ROSZKE (Hungary) • Hungarian security forces yesterday fired teargas to prevent around 200 migrants from trying to leave the country's main refugee processing centre at Roszke near the southern border with Serbia.
Officers intervened after the migrants tried to leave the centre without being fingerprinted, an official said. The incident came as Hungary revealed plans to send the army, mounted police and dogs to its southern border to confront record numbers of migrants streaming into the European Union, and dozens of migrants were found dead in a boat off Libya.
Police said a record 2,533 migrants were caught entering Hungary from Serbia on Tuesday. A further 1,300 had been detained by yesterday. More are likely to have gone across unnoticed, walking through gaps in an unfinished barrier to a Europe experiencing its worst refugee crisis since World War II.
Hungary, which is part of Europe's Schengen passport-free travel zone, is building a fence along its 175-km border with Serbia in a bid to keep the migrants out.
Government spokesman Zoltan Kovacs has said the Parliament would debate next week whether to deploy the army. "Hungary's government and national security Cabinet... have discussed the question of how the army could be used to help protect Hungary's border and the EU's border," Mr Kovacs said.
The authorities said more than 140,000 migrants had entered Hungary from Serbia so far this year. The numbers travelling through the Balkans have soared in recent weeks, with 3,000 crossing into Macedonia daily from Greece, then onwards to Serbia and beyond.

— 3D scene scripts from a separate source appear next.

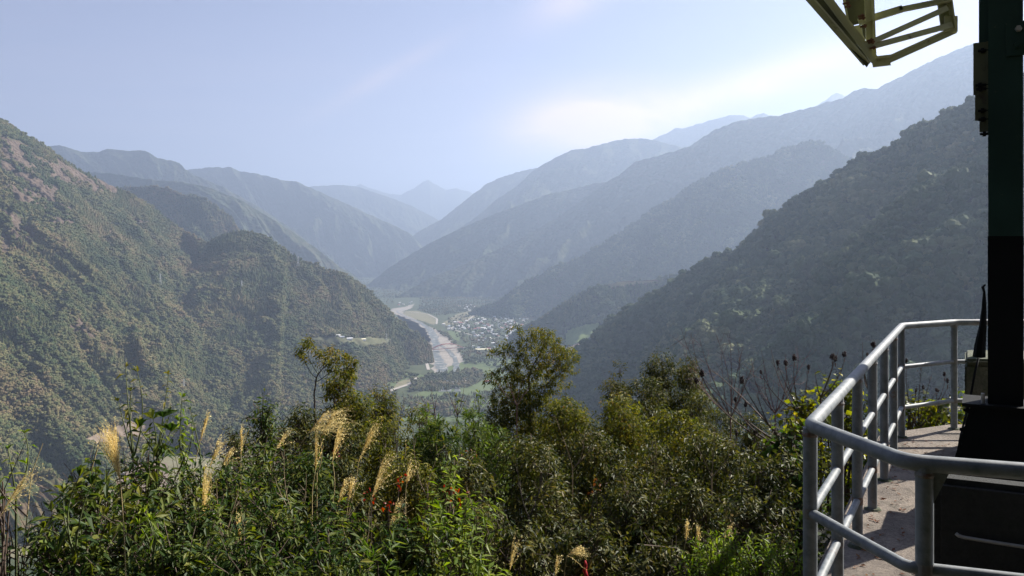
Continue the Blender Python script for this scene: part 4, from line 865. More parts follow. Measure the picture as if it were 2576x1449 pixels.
LM = {
 'dark': leaf_mat('dark_evergreen_leaf', [(0, (0.012, 0.026, 0.006)), (0.4, (0.048, 0.058, 0.012)), (0.78, (0.125, 0.118, 0.026)), (1, (0.21, 0.15, 0.05))], 0.5, 0.30, 0.16),
 'olive': leaf_mat('olive_leaf', [(0, (0.028, 0.048, 0.010)), (0.4, (0.085, 0.096, 0.017)), (0.75, (0.18, 0.165, 0.03)), (1, (0.28, 0.18, 0.05))], 0.5, 0.42, 0.14),
 'bright': leaf_mat('bright_green_leaf', [(0, (0.03, 0.065, 0.012)), (0.5, (0.09, 0.135, 0.022)), (1, (0.22, 0.245, 0.045))], 0.42, 0.45),
 'lime': leaf_mat('yellow_green_leaf', [(0, (0.06, 0.11, 0.015)), (0.5, (0.15, 0.21, 0.03)), (1, (0.27, 0.29, 0.06))], 0.45, 0.5),
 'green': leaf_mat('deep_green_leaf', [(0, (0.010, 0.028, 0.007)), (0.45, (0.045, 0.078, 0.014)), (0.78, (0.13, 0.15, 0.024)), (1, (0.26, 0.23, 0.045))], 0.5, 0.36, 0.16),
 'vine': leaf_mat('vine_leaf', [(0, (0.04, 0.065, 0.012)), (0.45, (0.11, 0.13, 0.02)), (0.85, (0.26, 0.24, 0.03)), (1, (0.30, 0.14, 0.03))], 0.4, 0.5),
 'red': leaf_mat('red_leaf', [(0, (0.16, 0.015, 0.012)), (0.6, (0.28, 0.04, 0.025)), (1, (0.26, 0.13, 0.04))], 0.4, 0.4),
 'rust': leaf_mat('rust_brown_leaf', [(0, (0.07, 0.025, 0.015)), (0.6, (0.15, 0.06, 0.025)), (1, (0.22, 0.12, 0.04))], 0.6, 0.3),
}
KIND = {  # leaf length, width, twig length, leaves per twig, droop, upward, spread
 'dark': (0.066, 0.025, 0.15, 8, 0.45, 0.35, .85), 'olive': (0.072, 0.022, 0.15, 8, 0.5, 0.4, .85), 'bright': (0.105, 0.021, 0.13, 12, 0.05, 1.0, .85),
 'lime': (0.085, 0.026, 0.24, 10, 0.35, 1.2, .85), 'green': (0.085, 0.030, 0.20, 8, 0.4, 0.6, .85), 'vine': (0.080, 0.078, 0.20, 5, 0.5, 0.4, .9), 'fern': (0.05, 0.014, 0.16, 14, 0.1, 1.2, .8), 'rust': (0.06, 0.028, 0.14, 7, 0.5, 0.3, .85)}
def shrub(px, py, Yd, wpx, kind, label, name='shrub', cat='shrub', dens=1.4, hgt=1.5, lobes=20, group=None, mat=None, ls=1.0, peak=0.38, stems=True):
    if kind == 'green': dens *= 1.3; lobes = 24; ls *= .85
    seed = int(px * 7 + py * 3 + Yd * 11); r = np.random.default_rng(seed)
    top = W(px, py, Yd); w = wpx / F * Yd; gz = float(ground_z(top[0], Yd)); H = min(top[2] - gz, hgt * w + 0.4)
    zb_ = top[2] - H; Ll, Lw, tl, k, dr, up, sp_ = KIND[kind]; Ll *= ls; Lw *= ls
    if Yd > 11: Ll *= 1.12; Lw *= 1.15
    C, Rr = [], []
    for q in range(lobes):
        t = r.random() ** 0.8 if q else 1.0; rr = w * r.uniform(.14, .23) * (1.0 if t < .8 else .8)
        rmax = (w * .5 - rr * .8) * (1 - peak * max(0, (t - .35) / .65) ** 1.6); an = r.uniform(0, 6.28); rad = rmax * math.sqrt(r.random()) if q else 0
        C.append((top[0] + rad * math.cos(an), Yd + rad * math.sin(an), zb_ + rr * .7 + (H - rr * 1.75) * t)); Rr.append(rr)
    C = np.array(C); Rr = np.array(Rr)
    area = (4 * np.pi * Rr ** 2).sum() * 0.62; nt = int(area / (Ll * Lw * .5 * k) * 1.05 * dens)
    li = r.choice(len(C), nt, p=Rr ** 2 / (Rr ** 2).sum()); d = nz(r.normal(size=(nt, 3)) + np.array([0, 0, .25]))
    rs = r.uniform(.62, 1.06, nt); inner = r.random(nt) < .22; rs[inner] *= .6
    bump = 1 + .22 * fbm(d[:, 0] * 2.2 + li, d[:, 2] * 2.2 + d[:, 1] * 1.7, seed % 97, 2)
    P = C[li] + d * (Rr[li] * rs * bump)[:, None] * np.array([1, 1, 1.12])
    dist = np.linalg.norm((P[:, None] - C[None]) / Rr[None, :, None], axis=2); dist[np.arange(nt), li] = 9
    keep = dist.min(1) > .66; P, d = P[keep], d[keep]
    keep = P[:, 2] > ground_z(P[:, 0], P[:, 1]); P, d = P[keep], d[keep]
    A = nz(d * .75 + np.array([0, 0, up]) + r.normal(0, .3, d.shape))
    V, T_ = twig_leaves(P, A, k, tl, Ll, Lw, r, dr, sp_, fine=Yd < 6.5, tip=0.45 if kind == 'bright' else 0)
    root = tag(empty(name, (top[0], Yd, gz)), label, cat, group)
    mesh_np('foliage', V, T_, mat or LM[kind if kind != 'fern' else 'lime'], root)
    if stems:
        m = MB(); base = np.array([top[0], Yd, gz - .05])
        for c, rr in zip(C, Rr):
            b0 = base + r.normal(0, .08, 3) * [1, 1, 0]; mid = (b0 + c) / 2 + r.normal(0, .08 * w, 3) * [1, 1, .4]; s_ = np.linspace(0, 1, 6)[:, None]
            pts = (1 - s_) ** 2 * b0 + 2 * s_ * (1 - s_) * mid + s_ ** 2 * (c + np.array([0, 0, rr * .6])); m.tube(pts, np.linspace(.012 + .006 * w, .004, 6), 5, False)
        sel = r.choice(len(P), min(len(P), 160), replace=False)
        for q in sel:
            m.tube([P[q] - A[q] * .18, P[q], P[q] + A[q] * tl * 1.3], [.004, .003, .0015], 3, False)
        m.build('stem', M_twig, root)
    return root
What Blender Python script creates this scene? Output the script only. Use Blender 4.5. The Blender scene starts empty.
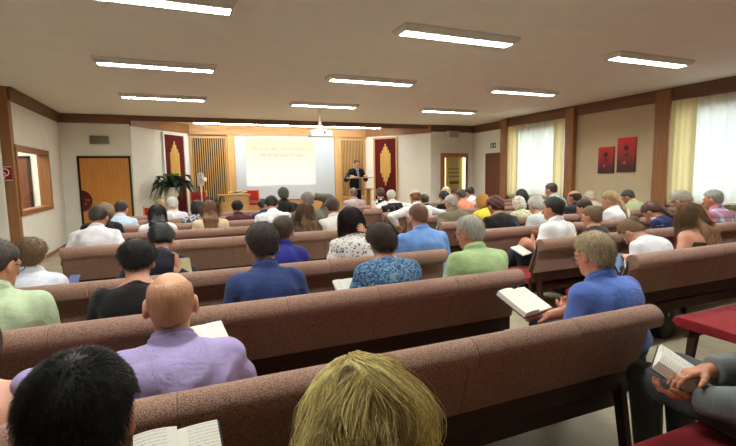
import bpy, bmesh, math, random, time
import numpy as np
from mathutils import Vector, Matrix
from math import radians as R, sin, cos, pi

SC = bpy.context.scene
COL = SC.collection

# ------------------------------------------------------------------ camera, world, exposure
F_PX, YAW, PITCH, ROLL, CAM_H = 443.0, 22.67, 6.14, -0.949, 1.5
def cam_axes():
    y, p, r = R(YAW), R(PITCH), R(ROLL)
    fw = Vector((sin(y)*cos(p), cos(y)*cos(p), -sin(p)))
    rt = Vector((cos(y), -sin(y), 0)); up = rt.cross(fw)
    return fw, rt*cos(r)+up*sin(r), up*cos(r)-rt*sin(r)
FW, RT, UP = cam_axes()
cd = bpy.data.cameras.new('camera'); co = bpy.data.objects.new('camera', cd); COL.objects.link(co)
cd.sensor_fit = 'HORIZONTAL'; cd.sensor_width = 36.0; cd.lens = F_PX/736*36.0
cd.clip_start = 0.05; cd.clip_end = 200
m = Matrix((RT, UP, -FW)).transposed().to_4x4(); m.translation = (0, 0, CAM_H)
co.matrix_world = m
SC.camera = co
def ray(px, py): return FW + RT*((px-368)/F_PX) - UP*((py-223)/F_PX)
def aty(px, py, Y):
    d = ray(px, py); t = Y/d.y
    return Vector((d.x*t, Y, CAM_H+d.z*t))
def atx(px, py, X):
    d = ray(px, py); t = X/d.x
    return Vector((X, d.y*t, CAM_H+d.z*t))
def atz(px, py, Z):
    d = ray(px, py); t = (Z-CAM_H)/d.z
    return Vector((d.x*t, d.y*t, Z))

SC.view_settings.view_transform = 'Standard'
SC.view_settings.look = 'None'
SC.view_settings.exposure = 0.68
SC.view_settings.gamma = 1.0
SC.view_settings.use_curve_mapping = False
LAMP_E, STRIP_E, SKY_E, SLIDE_E = 60.0, 52.0, 2.3, .58
wd = bpy.data.worlds.new('daylight'); SC.world = wd; wd.use_nodes = True
bgn = wd.node_tree.nodes['Background']
bgn.inputs[0].default_value = (0.86, 0.95, 1.0, 1); bgn.inputs[1].default_value = SKY_E
SC.cycles.max_bounces = 8; SC.cycles.diffuse_bounces = 5; SC.cycles.transparent_max_bounces = 12
SC.cycles.sample_clamp_indirect = 4.0

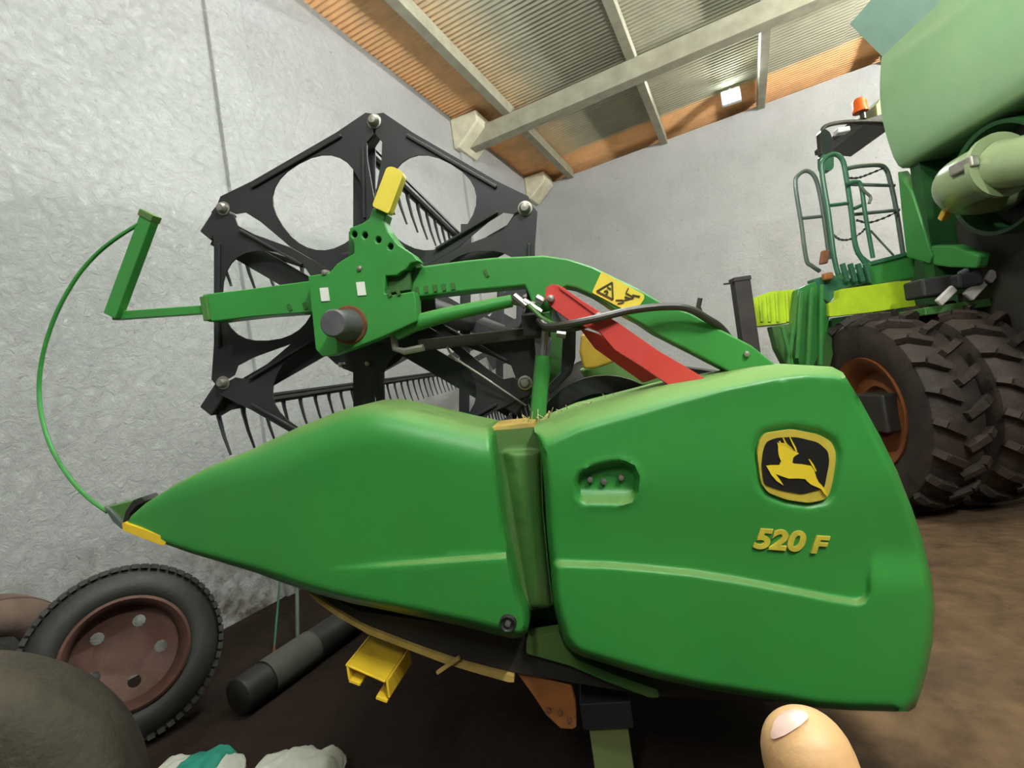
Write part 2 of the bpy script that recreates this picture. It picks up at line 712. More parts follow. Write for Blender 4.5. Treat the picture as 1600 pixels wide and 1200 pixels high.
def floor_mat():
    m = mat('trodden_red_earth', (.115, .07, .038), .95, var=.35, vscale=7, col2=(.05, .028, .02), c2scale=2.3, c2lo=.5, c2hi=.68,
            dust=(.16, .11, .062), dustamt=.4, bump=.8, bscale=14, spec=.15)
    N, L = m.node_tree.nodes, m.node_tree.links
    b = N['Principled BSDF']
    src = b.inputs['Base Color'].links[0].from_socket
    ge = N.new('ShaderNodeNewGeometry')
    n = N.new('ShaderNodeTexNoise')
    n.inputs['Scale'].default_value = 1.1
    n.inputs['Detail'].default_value = 7
    n.inputs['Roughness'].default_value = .65
    L.new(ge.outputs['Position'], n.inputs['Vector'])
    dt = N.new('ShaderNodeVectorMath')
    dt.operation = 'DOT_PRODUCT'
    dt.inputs[1].default_value = (.908, .418, 0)
    L.new(ge.outputs['Position'], dt.inputs[0])
    ad = N.new('ShaderNodeMath')
    ad.operation = 'MULTIPLY_ADD'
    ad.inputs[1].default_value = 2.6
    L.new(n.outputs['Fac'], ad.inputs[0])
    L.new(dt.outputs['Value'], ad.inputs[2])
    mr = N.new('ShaderNodeMapRange')
    mr.inputs['From Min'].default_value = 2.9
    mr.inputs['From Max'].default_value = 2.3
    L.new(ad.outputs[0], mr.inputs['Value'])
    mx = N.new('ShaderNodeMix')
    mx.data_type = 'RGBA'
    mx.inputs['B'].default_value = (.022, .014, .011, 1)   # near-black brown on the header and left-wall side, ragged edge
    L.new(src, mx.inputs['A'])
    L.new(mr.outputs['Result'], mx.inputs['Factor'])
    L.new(mx.outputs['Result'], b.inputs['Base Color'])
    return m


M['floor'] = floor_mat()

# ------------------------------------------------------------------ the shed
A = 4.1
rc = ray(832, 283)
B = (rc * (-A / rc[0]))[1]
ZE = 6.33                                 # eave height on the left wall
SL = .05                                  # roof slope to the right


def roofz(x):
    return ZE + .02 + SL * (x + A)


XR, YF = 9.5, -5.0                        # the shed is open to the right and towards the viewer


def struct(o):
    o['kind'] = 'structure'
    return o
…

Hungary's police chief commissioner Karoly Papp said the force was readying six special border patrol units of an initial 2,106 officers, equipped with helicopters, horses and dogs, to be sent in, depending on the Serbian border situation.
The special reinforcements, called "border hunters", will patrol the length of the border, supporting the more than 1,000 regular police already working to intercept illegal immigrants, he said.
Serbia has said around 10,000 migrants are passing through the country at any one time.
"The situation will get worse, when winter arrives. We're getting ready to look after double that number," Serbian Premier Aleksandar Vucic told the Frankfurter Allgemeine Zeitung newspaper.
Further illustrating the severity of the situation, the bodies of at least 40 people were found yesterday in the hold of a migrant boat off the coast of Libya, Sweden's coast guard said.
The macabre discovery was made after the Swedish ship Poseidon was sent to the aid of a stricken vessel by the Italian coastguard.
Swedish coastguard spokesman Mattias Lindholm said the Poseidon had been able to save 439 people on the wooden boat.
"Unfortunately there were around 40 people dead in the hold," he said. "The bodies are being transferred to the Poseidon."
Emergency calls for help have been received so far from 10 boats in difficulty around 50km from the coast of Libya, the Italian side said. Five rescue operations have been concluded, but others are ongoing.